Taapsee Pannu has been part of three sporty films back to back – Rashmi Rocket that released in October 2021, followed by Looop Lapeta in January 2022, and her next film is the Mithali Raj biopic, Shabash Mithu. Ask Taapsee if this was a pure coincidence, and the actress says, “Obviously, there’s no way I could have planned this. But yeah, I think everybody is now well-versed with the fact that I can make for a believable athlete, because of my sheer love of sports.”
“I’ve been a huge sports lover. I’ve watched more sports than movies, actually. So I think that love for sports that’s been there since my childhood is being useful here,” Taapsee continues in an exclusive conversation with News18. “I never really wanted to be a sportsperson, for some reason, in my head, I never saw that as a career option for myself. I just enjoyed playing different kinds of sports. I think that is quite visible. I’ve been a pretty active, outdoor person. Be it action or sports, it seamlessly fits in with my body language. And so people cast me in these roles.”
Rashmi Rocket had Taapsee play an Indian track and field athlete, while Looop Lapeta is the Indian adaptation of Run Lola Run, and evidently, involved a lot of running. Coincidentally, there seems to be a continuity of sorts between Rashmi Rocket and Looapop Lapeta. “This film very unexpectedly landed in my hands, just after Rashmi Rocket, and strangely, without my intervention, Looop Lapeta seems to begin where Rashmi ends- with the final race. It begins with her final race where she gets injured, and then is tired and gives up athletics. So it has coincidentally become a follow-up of sorts. I didn’t really plan it like that,” Taapsee explains.
The shooting and prep for the two films also overlapped, ensuring that the actress was at the top of her fitness at all times. Wasn’t it demanding, to deliver one physically challenging role after another? “Yeah, but thankfully that was taken care of because of the kind of build that I had made for Rashmi Rocket. Looop Lapeta has been a film which we finished in two schedules. In the first schedule, I was training for Rashmi Rocket while I was shooting for Looop Lapeta, because just after the first schedule of Looop Lapeta, I had to finish the races for Rashmi Rocket, so I was at the peak of my fitness at that time.
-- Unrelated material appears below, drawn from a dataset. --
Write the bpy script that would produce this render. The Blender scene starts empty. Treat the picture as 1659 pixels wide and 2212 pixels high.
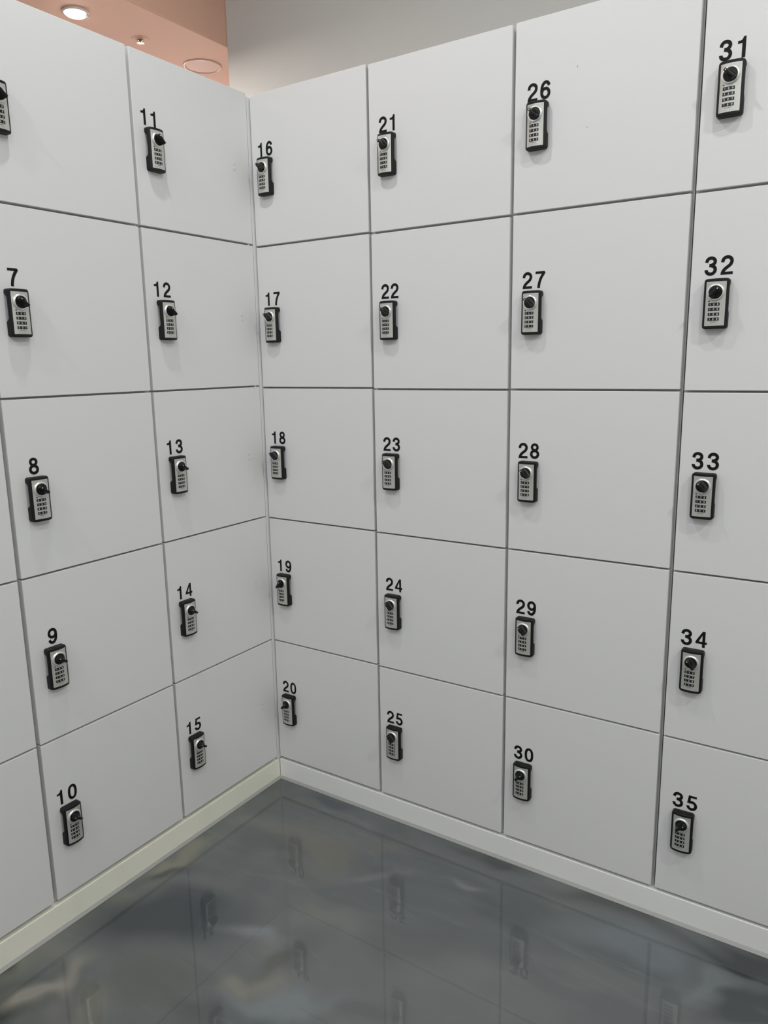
import bpy, bmesh, math
from mathutils import Vector, Matrix

SC = bpy.context.scene
COL = SC.collection
MM = 0.001

# ---------------------------------------------------------------- camera
cam_d = bpy.data.cameras.new('camera')
cam = bpy.data.objects.new('camera', cam_d)
COL.objects.link(cam)
cam.location = (1.55674764, -1.71370390, 1.34162105)
cam.rotation_euler = (1.37561239, 0.0166338, 0.57913495)
cam_d.sensor_fit = 'HORIZONTAL'
cam_d.sensor_width = 36.0
cam_d.lens = 1631.59 * 36.0 / 1659.0
cam_d.clip_start = 0.02
SC.camera = cam

# ---------------------------------------------------------------- world, exposure
SC.view_settings.view_transform = 'Standard'
SC.view_settings.look = 'None'
SC.view_settings.gamma = 1.0
SC.view_settings.use_curve_mapping = False
SC.view_settings.exposure = -0.66
w = bpy.data.worlds.new('world')
SC.world = w
w.use_nodes = True
w.node_tree.nodes['Background'].inputs[0].default_value = (0.9, 0.95, 1.0, 1)
w.node_tree.nodes['Background'].inputs[1].default_value = 0.0

# ceiling downlights of the locker room: (x, y, watts, colour)
ROOM_H = 2.98
ROOM_LAMPS = [
    (0.38, -0.71, 12.3, (0.965, 0.975, 0.98)),
    (1.60, -0.68, 9.6, (0.955, 0.97, 1.0)),
    (0.38, -2.15, 15.5, (0.955, 0.965, 1.0)),
    (1.60, -2.15, 14.0, (0.95, 0.965, 1.0)),
    (2.82, -0.95, 32.0, (0.99, 1.0, 0.94)),
    (2.82, -2.35, 24.0, (0.985, 1.0, 0.95)),
    (1.00, -3.40, 17.0, (0.95, 0.97, 1.0)),
]
PINK_H = 2.443
PINK_LAMPS = [(-0.687, -0.026, 15.0), (-1.9, 0.9, 16.0), (-1.9, -0.9, 16.0), (-1.2, 2.2, 16.0)]
LAMP_COL_PINK = (1.0, 0.93, 0.88)


# ---------------------------------------------------------------- materials
def mat(name, base, rough=0.5, metal=0.0, spec=0.5, coat=0.0, noise=None, bump=None, emit=None, coat_rough=0.05):
    m = bpy.data.materials.new(name)
    m.use_nodes = True
    nt = m.node_tree
    b = nt.nodes['Principled BSDF']
    b.inputs['Base Color'].default_value = (*base, 1)
    b.inputs['Roughness'].default_value = rough
    b.inputs['Metallic'].default_value = metal
    b.inputs['Specular IOR Level'].default_value = spec
    b.inputs['Coat Weight'].default_value = coat
    b.inputs['Coat Roughness'].default_value = coat_rough
    tc = None
    if noise or bump:
        tc = nt.nodes.new('ShaderNodeTexCoord')
    if noise:                       # (scale, amount)
        n = nt.nodes.new('ShaderNodeTexNoise')
        n.inputs['Scale'].default_value = noise[0]
        n.inputs['Detail'].default_value = 4
        nt.links.new(tc.outputs['Object'], n.inputs['Vector'])
        mx = nt.nodes.new('ShaderNodeMix')
        mx.data_type = 'RGBA'
        a = noise[1]
        mx.inputs[6].default_value = (*[c * (1 - a) for c in base], 1)
        mx.inputs[7].default_value = (*[min(1, c * (1 + a)) for c in base], 1)
        nt.links.new(n.outputs['Fac'], mx.inputs[0])
        nt.links.new(mx.outputs[2], b.inputs['Base Color'])
    if bump:                        # (scale, strength, distance)
        n = nt.nodes.new('ShaderNodeTexNoise')
        n.inputs['Scale'].default_value = bump[0]
        n.inputs['Detail'].default_value = 3
        nt.links.new(tc.outputs['Object'], n.inputs['Vector'])
        bp = nt.nodes.new('ShaderNodeBump')
        bp.inputs['Strength'].default_value = bump[1]
        bp.inputs['Distance'].default_value = bump[2]
        nt.links.new(n.outputs['Fac'], bp.inputs['Height'])
        nt.links.new(bp.outputs['Normal'], b.inputs['Normal'])
    if emit:
        b.inputs['Emission Color'].default_value = (*emit[0], 1)
        b.inputs['Emission Strength'].default_value = emit[1]
    return m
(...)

But that first schedule of Looop Lapeta was all indoor, no outdoor running. I finished the Rashmi races and went to the outdoor schedule of Looop Lapeta, which was all about running. So I ended up exhausting myself to the limit.
“I didn’t run for Rashmi that much, because it was just 100 meters or 200 meters stretches, and that too on professional tracks. But when I was running for duplicate, I was running on roads and over potholes and hurdles and all those things for two weeks at a stretch. That was very, very challenging. All the fitness and stamina that I’d built almost for a year for Rashmi is what came into use during Looop Lapeta,” Taapsee says.
During the second schedule for Looop Lapeta, Taapsee started training for Shabash Mithu. “In that second schedule, I was training for Shabash Mithu. Every day I used wake up for my cricket training in the morning, and then go shoot the running sequences for Looop Lapeta,” she says.